Collapse Watch: Lego Layoffs and Tumbling Disney (and NOT about Hurricanes)

Lego announced they are cutting 1,400 jobs, and now Disney is slashing their company’s outlook. American family belt-tightening is happening in real time. In a “growing economy”, this cut in discretionary spending in not supposed to happen

Lego has just announced they will cut 8% of their workforce. Here’s more from the Chicago Tribune:

After building up sales aggressively since a near bankruptcy in 2004 through new ventures like films and new toy lines, the company seems to have hit a peak. Its sales are now falling for the first time in 13 years and it says it needs to simplify its operations.

Revenue dropped 5 percent in the first six months of the year, to 14.9 billion kroner ($2.4 billion), mainly as a result of weaker demand in key markets like the U.S. and Europe, where sales had risen strongly for years. Profits slipped 3 percent to 3.4 billion kroner ($544 million).

“You hit a peak,” said Jim Silver, the CEO and editor in chief of toy review site TTPM. “Nothing keeps going up like that.”

The company, he said, needs to simplify its business model to reduce costs. Especially since 2012, the group has been adding new businesses as it embarked on ventures like films.

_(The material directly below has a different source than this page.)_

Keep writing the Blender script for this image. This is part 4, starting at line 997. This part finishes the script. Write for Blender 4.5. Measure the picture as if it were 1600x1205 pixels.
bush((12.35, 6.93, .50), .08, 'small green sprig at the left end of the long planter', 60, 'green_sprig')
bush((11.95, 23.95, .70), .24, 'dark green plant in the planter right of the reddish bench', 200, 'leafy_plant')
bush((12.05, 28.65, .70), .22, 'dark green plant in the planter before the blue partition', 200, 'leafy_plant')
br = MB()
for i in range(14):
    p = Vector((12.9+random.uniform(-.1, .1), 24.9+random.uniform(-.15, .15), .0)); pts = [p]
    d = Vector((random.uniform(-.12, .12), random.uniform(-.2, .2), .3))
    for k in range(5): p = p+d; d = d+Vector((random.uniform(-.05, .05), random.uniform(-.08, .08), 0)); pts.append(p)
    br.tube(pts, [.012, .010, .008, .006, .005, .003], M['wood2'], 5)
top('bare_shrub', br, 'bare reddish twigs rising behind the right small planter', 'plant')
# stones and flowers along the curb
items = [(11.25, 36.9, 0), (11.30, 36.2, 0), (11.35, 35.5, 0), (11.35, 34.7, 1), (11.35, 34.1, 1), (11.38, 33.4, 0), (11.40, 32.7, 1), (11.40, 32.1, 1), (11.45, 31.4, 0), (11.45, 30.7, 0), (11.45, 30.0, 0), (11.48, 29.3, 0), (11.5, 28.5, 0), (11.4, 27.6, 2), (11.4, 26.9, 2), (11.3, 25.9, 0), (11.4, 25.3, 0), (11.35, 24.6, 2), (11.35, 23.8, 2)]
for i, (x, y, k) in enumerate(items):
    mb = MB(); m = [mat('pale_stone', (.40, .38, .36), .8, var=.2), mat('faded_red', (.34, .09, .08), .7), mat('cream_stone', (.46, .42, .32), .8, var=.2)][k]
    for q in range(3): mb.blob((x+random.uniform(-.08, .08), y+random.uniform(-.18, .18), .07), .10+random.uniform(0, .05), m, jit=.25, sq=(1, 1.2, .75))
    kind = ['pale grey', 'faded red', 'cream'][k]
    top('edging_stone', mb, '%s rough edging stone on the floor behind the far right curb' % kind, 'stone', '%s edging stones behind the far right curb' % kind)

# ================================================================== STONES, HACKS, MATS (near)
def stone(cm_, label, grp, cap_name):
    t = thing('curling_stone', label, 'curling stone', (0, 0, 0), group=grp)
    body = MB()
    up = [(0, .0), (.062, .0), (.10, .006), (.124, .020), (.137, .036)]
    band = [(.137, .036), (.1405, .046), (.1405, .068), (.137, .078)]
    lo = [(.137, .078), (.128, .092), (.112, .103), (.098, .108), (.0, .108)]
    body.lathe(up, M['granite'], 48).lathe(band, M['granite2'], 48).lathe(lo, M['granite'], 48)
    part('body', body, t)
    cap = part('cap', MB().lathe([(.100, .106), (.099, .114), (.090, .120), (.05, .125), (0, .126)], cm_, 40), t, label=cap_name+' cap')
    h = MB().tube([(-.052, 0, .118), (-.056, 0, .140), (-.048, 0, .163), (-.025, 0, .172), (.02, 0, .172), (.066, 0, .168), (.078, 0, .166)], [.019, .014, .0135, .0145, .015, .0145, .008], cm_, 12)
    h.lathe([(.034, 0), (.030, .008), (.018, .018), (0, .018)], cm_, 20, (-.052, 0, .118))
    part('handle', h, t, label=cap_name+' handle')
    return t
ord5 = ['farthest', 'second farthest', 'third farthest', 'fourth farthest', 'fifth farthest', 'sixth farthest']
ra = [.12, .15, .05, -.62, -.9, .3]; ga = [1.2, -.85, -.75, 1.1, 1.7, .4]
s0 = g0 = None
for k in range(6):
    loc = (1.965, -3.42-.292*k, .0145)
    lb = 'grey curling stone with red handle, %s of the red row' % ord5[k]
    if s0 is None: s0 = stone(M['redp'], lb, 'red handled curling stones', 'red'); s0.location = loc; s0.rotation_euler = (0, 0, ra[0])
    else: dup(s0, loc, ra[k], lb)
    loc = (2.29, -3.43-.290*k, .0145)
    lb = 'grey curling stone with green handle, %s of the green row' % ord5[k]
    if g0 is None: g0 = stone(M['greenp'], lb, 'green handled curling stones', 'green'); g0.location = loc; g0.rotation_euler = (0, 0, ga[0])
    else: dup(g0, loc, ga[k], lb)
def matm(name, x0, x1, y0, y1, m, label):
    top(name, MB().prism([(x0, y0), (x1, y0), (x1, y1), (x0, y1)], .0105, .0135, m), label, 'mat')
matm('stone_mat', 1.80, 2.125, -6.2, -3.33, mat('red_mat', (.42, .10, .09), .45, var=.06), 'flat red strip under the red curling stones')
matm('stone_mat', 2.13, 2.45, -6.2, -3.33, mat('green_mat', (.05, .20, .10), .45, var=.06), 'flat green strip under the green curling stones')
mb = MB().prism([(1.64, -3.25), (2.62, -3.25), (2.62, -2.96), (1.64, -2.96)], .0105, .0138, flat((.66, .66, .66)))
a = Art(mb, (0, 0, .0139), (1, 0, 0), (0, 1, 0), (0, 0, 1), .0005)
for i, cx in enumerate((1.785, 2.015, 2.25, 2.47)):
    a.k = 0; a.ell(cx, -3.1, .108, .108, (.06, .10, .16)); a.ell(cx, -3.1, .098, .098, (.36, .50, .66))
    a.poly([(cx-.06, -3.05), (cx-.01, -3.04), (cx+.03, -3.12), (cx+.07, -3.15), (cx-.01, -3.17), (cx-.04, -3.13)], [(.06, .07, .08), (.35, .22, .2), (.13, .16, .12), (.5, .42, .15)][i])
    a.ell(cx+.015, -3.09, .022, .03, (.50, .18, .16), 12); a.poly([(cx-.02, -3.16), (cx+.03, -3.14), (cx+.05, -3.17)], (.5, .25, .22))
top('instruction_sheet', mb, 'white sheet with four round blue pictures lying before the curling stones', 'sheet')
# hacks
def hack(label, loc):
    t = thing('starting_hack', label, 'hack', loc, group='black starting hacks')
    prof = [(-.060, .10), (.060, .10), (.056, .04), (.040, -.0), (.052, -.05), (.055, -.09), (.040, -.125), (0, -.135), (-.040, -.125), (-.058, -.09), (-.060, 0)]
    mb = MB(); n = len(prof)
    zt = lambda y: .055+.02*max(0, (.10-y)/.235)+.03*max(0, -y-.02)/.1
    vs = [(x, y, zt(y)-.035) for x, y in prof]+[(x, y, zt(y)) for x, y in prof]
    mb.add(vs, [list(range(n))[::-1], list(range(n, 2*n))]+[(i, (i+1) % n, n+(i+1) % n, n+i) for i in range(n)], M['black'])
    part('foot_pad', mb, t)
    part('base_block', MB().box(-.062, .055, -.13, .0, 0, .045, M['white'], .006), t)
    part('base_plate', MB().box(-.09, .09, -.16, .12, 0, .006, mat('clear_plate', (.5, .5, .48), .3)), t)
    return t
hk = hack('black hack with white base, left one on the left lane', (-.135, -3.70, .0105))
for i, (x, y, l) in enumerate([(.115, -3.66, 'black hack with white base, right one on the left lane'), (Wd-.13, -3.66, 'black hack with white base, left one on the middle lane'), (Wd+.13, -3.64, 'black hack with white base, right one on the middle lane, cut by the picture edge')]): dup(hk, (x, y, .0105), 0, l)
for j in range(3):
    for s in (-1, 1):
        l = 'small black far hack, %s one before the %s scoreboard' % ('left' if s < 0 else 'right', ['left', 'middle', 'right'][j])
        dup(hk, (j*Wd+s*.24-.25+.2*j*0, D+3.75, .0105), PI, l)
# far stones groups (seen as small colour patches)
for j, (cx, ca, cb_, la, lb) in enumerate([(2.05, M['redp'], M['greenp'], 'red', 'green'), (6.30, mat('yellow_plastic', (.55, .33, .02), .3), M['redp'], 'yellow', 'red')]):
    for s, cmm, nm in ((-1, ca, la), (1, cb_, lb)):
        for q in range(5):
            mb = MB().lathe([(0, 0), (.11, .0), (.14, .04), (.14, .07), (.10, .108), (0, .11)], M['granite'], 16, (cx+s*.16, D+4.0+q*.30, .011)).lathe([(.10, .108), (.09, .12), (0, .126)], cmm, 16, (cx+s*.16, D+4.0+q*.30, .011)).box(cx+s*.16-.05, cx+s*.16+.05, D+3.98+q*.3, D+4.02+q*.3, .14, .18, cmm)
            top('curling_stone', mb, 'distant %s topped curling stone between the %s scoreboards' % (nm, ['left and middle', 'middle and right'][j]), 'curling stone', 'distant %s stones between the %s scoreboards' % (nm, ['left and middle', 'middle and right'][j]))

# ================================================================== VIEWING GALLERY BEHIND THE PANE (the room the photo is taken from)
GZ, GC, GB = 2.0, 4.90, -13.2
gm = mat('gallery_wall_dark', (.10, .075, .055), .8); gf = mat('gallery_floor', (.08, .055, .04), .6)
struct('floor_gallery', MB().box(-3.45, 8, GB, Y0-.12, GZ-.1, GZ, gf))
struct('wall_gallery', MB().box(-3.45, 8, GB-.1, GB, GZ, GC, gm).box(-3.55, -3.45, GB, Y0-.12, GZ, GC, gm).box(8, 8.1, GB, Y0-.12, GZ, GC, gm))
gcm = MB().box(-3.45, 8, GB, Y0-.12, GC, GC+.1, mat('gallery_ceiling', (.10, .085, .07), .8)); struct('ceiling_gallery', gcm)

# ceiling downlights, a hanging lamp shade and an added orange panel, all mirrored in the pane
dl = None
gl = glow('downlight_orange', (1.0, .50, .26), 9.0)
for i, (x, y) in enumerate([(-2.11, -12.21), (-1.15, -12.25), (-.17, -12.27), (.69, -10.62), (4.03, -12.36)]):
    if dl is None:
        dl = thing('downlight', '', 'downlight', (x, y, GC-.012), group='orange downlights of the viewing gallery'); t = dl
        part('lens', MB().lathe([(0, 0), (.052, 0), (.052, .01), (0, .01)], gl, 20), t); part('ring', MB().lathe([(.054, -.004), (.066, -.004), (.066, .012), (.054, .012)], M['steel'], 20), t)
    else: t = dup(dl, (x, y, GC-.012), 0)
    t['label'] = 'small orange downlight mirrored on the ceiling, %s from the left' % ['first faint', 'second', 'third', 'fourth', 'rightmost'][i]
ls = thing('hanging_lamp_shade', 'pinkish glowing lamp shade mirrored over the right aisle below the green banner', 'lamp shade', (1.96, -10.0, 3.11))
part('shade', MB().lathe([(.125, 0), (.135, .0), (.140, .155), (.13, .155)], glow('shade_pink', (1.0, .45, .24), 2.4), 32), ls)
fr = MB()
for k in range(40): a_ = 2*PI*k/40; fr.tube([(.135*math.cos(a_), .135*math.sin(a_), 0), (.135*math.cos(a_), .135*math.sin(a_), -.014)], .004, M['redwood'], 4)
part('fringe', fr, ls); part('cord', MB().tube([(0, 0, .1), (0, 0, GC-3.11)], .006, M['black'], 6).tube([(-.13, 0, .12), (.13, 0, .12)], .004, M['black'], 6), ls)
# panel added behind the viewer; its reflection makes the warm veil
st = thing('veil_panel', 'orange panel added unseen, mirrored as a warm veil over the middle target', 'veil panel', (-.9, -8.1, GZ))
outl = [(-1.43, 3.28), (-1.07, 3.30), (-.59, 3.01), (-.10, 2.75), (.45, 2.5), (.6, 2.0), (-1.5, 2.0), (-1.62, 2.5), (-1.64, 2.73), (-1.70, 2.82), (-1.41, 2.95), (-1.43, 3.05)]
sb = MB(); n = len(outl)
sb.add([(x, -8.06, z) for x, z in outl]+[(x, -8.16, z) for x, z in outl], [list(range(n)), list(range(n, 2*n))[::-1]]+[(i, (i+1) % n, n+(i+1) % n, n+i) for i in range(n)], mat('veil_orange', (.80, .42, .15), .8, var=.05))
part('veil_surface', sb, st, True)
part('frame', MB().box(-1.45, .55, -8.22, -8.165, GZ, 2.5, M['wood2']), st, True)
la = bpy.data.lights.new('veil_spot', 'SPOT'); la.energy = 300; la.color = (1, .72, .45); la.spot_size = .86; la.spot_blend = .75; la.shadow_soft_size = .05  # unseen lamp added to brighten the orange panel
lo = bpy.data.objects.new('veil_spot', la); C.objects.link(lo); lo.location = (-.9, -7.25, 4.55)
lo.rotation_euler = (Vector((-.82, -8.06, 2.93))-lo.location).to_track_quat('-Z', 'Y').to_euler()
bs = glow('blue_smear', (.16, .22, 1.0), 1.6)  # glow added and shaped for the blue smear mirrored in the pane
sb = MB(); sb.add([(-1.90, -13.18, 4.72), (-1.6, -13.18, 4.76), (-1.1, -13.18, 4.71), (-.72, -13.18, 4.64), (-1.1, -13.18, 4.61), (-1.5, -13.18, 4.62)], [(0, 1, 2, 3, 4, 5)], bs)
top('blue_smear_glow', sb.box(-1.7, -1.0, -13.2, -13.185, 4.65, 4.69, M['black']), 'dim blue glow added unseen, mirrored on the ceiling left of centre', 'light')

“We have added complexity into the organization which now in turn makes it harder for us to grow further,” Vig Knudstorp said.

And just today from Zero Hedge

Once upon a time, Disney used to be the hedge fund world’s media darling. Not today, however, when at the BofA Media Communications Conference in New York, Disney CEO Bob Iger slashed the company’s outlook and said earnings in 2017 will be “roughly in line” with last year, sending the stock tumbling as much as 3.9%.



The entertainment giant, which has been under pressure to improve profit at its TV business amid criticism it failed to anticipate the competitive threat posed by Netflix and overpaid for sports rights for its ESPN cable network, was expected to post EPS growth of 3.2%. It will be lucky to get 0.0%.



Not even Iger’s promise that the parks business is having a “tremendous” year, or his promise that fiscal year “will be stronger than 2017” did anything to dent the wholesale revulsion against Mickey Mouse.

Iger’s other comment, that among DIS’s key priorities include a succession process, will likely further add to near-term stock concerns.

The other announcements made by Iger today, which had zero impact on the stock, included:

  • ESPN app will offer a plus service for more programming, Disney’s
    Chief Executive Officer Bob Iger says at Bank of America conference.
  • ESPN app will have 10,000 new live sporting events
  • ESPN app will be “a sport marketplace platform”
  • Iger says Disney will talk about app pricing in early 2018
  • Iger sees Disney app being introduced internationally before in the U.S.
  • Distributors will be able to distribute future Disney apps
  • Iger says Disney’s direct to consumer app to debut in late 2019

Disney’s weakness has quickly translated to other large cap media stocks, which have quickly fallen in sympathy including CBS -1.7%, VIAB 1.4%, and FOXA -1.3%.